This week, a sixteen-year-old kid climbed the fence of San Jose airport, climbed into the wheel well of a plane, and stowed away on a flight from San Jose to Hawaii. Note: this is not a story The Onion made up. It actually happened.
A couple of weeks ago, the Transportation Security Agency relieved me of 4.3 ounces of toothpaste because it is a threat to ‘national security’. My toothpaste is the latest casualty in a long list of ‘dangers’, including white-out, a water bottle, contact lens solution, and the forbidden liquid deodorant. I have been subject to alternate screening several times for such offenses as wearing baggy clothes and having a surgically altered ankle.
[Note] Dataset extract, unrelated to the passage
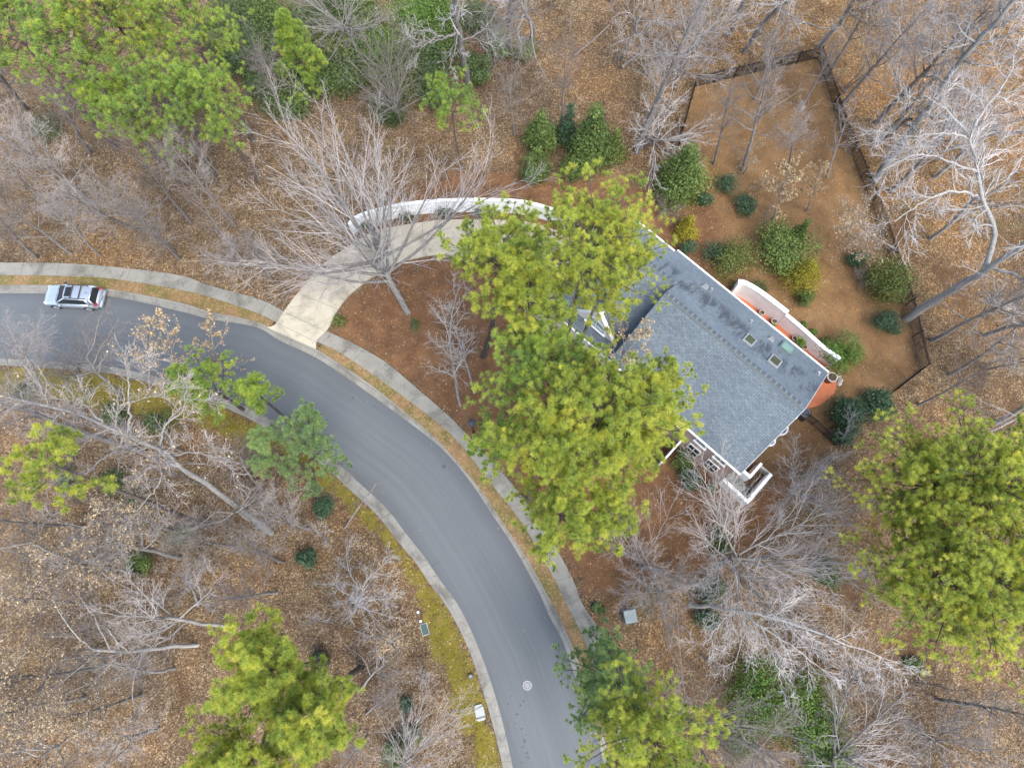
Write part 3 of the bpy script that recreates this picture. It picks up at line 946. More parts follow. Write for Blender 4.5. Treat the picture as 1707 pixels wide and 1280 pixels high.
# ---- pines
def pine_meshes(seed, h, R, depth, mat='pine', dens=1.0, tuft=0.27, conical=0.0, trunk_r=None, lean=(0, 0), sparse=0.0):
    rng = np.random.default_rng(seed)
    tr = trunk_r or 0.06 + h * 0.0095
    T, Tr = grow(rng, np.zeros((1, 3)), np.array([[lean[0], lean[1], 1.0]]), np.array([h]), np.array([tr]), np.array([0.03]), 16, 0.018, 0.02)
    nl = int(46 * dens * max(0.7, depth / 8))
    t0 = 1 - depth / h
    t = np.sort(t0 + (0.985 - t0) * ((np.arange(nl) + rng.uniform(0, 1, nl)) / nl) ** 0.85)
    p, tan, r = sample(T, Tr, np.zeros(nl, int), t)
    s = (t - t0) / (1 - t0)
    prof = (1 - conical) * np.sqrt(np.clip(1 - (np.clip(s - 0.2, 0, 1) / 0.84) ** 2, 0.03, 1)) * np.clip(0.75 + s * 1.6, 0, 1) + conical * (1.02 - s)
    L = R * prof * rng.uniform(0.55, 1.2, nl)
    az = np.arange(nl) * 2.4 + rng.normal(0, 0.5, nl)
    el = 0.10 + 0.8 * s ** 2 + rng.normal(0, 0.12, nl)
    d = np.stack([np.cos(az) * np.cos(el), np.sin(az) * np.cos(el), np.sin(el)], 1)
    r0 = np.clip(0.014 + 0.009 * L, 0.015, 0.06)
    A, Ar = grow(rng, p, d, L, r0, r0 * 0.3, 6, 0.09, 0.03)
    nb, nc = 6, 4
    B, Br, BL = spawn(rng, A, Ar, nb, 0.18, 1.0, 0.8, np.clip(L * 0.40, 0.4, 2.0), 4, 0.10, 0.10, 0.5, 0.5, 0.45, 0.012)
    C, Cr, CL = spawn(rng, B, Br, nc, 0.2, 1.0, 0.75, np.clip(BL * 0.5, 0.25, 0.9), 2, 0.08, 0.2, 0.6, 0.7, 0.3, 0.010)
    if sparse:
        keep = rng.uniform(0, 1, len(C)) > sparse
        C, Cr = C[keep], Cr[keep]
    # tufts sit at the shoot ends
    ends = np.vstack([C[:, -1], B[:, -1], A[:, -1]])
    dirs = unit(np.vstack([C[:, -1] - C[:, -2], B[:, -1] - B[:, -2], A[:, -1] - A[:, -2]]) + np.array([0, 0, 0.35]))
    nt_ = len(ends)
    nn = 68
    pi = np.repeat(np.arange(nt_), nn)
    dv = unit(dirs[pi] * 0.55 + rng.normal(0, 0.55, (len(pi), 3)) + np.array([0, 0, 0.25]))
    tsz = tuft * rng.uniform(0.8, 1.2, nt_)
    ln = (tsz[pi] * rng.uniform(0.8, 1.15, len(pi)))[:, None]
    b0 = ends[pi] - dirs[pi] * (rng.uniform(0, 0.10, len(pi))[:, None])
    sd = unit(np.cross(dv, np.array([0, 0, 1.0]) + rng.normal(0, 0.3, (len(pi), 3)))) * 0.0098
    tip = b0 + dv * ln + np.array([0, 0, -0.02])
    V = np.stack([b0 - sd, b0 + sd, tip], 1).reshape(-1, 3)
    Fq = np.arange(len(V)).reshape(-1, 3)
    # natural colour drift: tufts vary by limb and tuft
    limb_t = rng.normal(0, 0.10, nl)
    ci = np.repeat(np.repeat(np.arange(nl), nb), nc)
    if sparse: ci = ci[keep]
    lt = np.concatenate([limb_t[ci], limb_t[np.repeat(np.arange(nl), nb)], limb_t])
    tint = np.clip(0.55 + lt + rng.normal(0, 0.17, nt_), 0.02, 0.98)
    tv = np.repeat(np.clip(tint[pi] + rng.normal(0, 0.06, len(pi)), 0, 1), 3)
    # a few brown shed needles
    v, f = merge([tube(T, Tr, 8), tube(A, Ar, 5), tube(B, Br, 3), tube(C, Cr, 3)])
    return dict(trunk=mesh_np('pine_trunk', v, [f], M['bark_pine'], True),
                crown=mesh_np('pine_crown', V, [Fq], M[mat], False, dict(tint=tv)))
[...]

I’ve spent quality time in with TSA agents for tshirts like one that has Elmo on it and says ‘that tickles a little’ or one that says ‘FBI’. Others, of course, have dealt with more serious harassment.
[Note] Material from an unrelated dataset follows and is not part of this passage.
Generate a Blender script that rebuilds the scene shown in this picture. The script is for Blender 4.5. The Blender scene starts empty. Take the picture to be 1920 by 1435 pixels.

This kid snuck over a fence, walked through the tarmac, evaded dozens of employees, climbed into an airplane, and rode it to Hawaii. Ever been on an airplane where they make someone move to the back to balance the weight? Yet they don’t know this … ? All joking aside, the kid apparently did it to run away from home. Good thing he didn’t have something more sinister in mind. Because news coverage suggests that eighty percent of American airports have similar vulnerabilities.
I’ve never had a whole lot of agreement with the politics of counterterrorism in the United States. In fact, I can’t say that I’ve really ever had any agreement with it. But you’d think that the amount of time, money, and specialization that goes into airport security would address hopping the fence. Perhaps if as much time were put into that as into thinking of potential creatively violent uses of toothpaste, then airport fences would be more secure?
I do fly a lot – probably about 100k miles per year, always at least starting or ending in the United States. And while I do think the United States has been hypersensitive about ‘terrorist’ threats to airport security, I don’t feel particularly comfortable with the idea that there was at least 100lbs of something (someone) in a plane no one knew about as it flew.
While I’m happy to hear San Jose Airport security is making changes, the whole incident serves to remind me how much discourses and appearances of security produce feelings of security, whether or not those feelings of security are at all justified. Never once, sitting on an airplane, did I think that someone unauthorized might be on it without an elaborate hoax. After all, they took my toothpaste – everyone must be safe. And this from someone who has taken a critical approach to security studies as a profession. I guess, when your guard is down, its possible to forget to notice when you’ve blindly accepted a dominant discourse. Or when someone sneaks onto an airplane.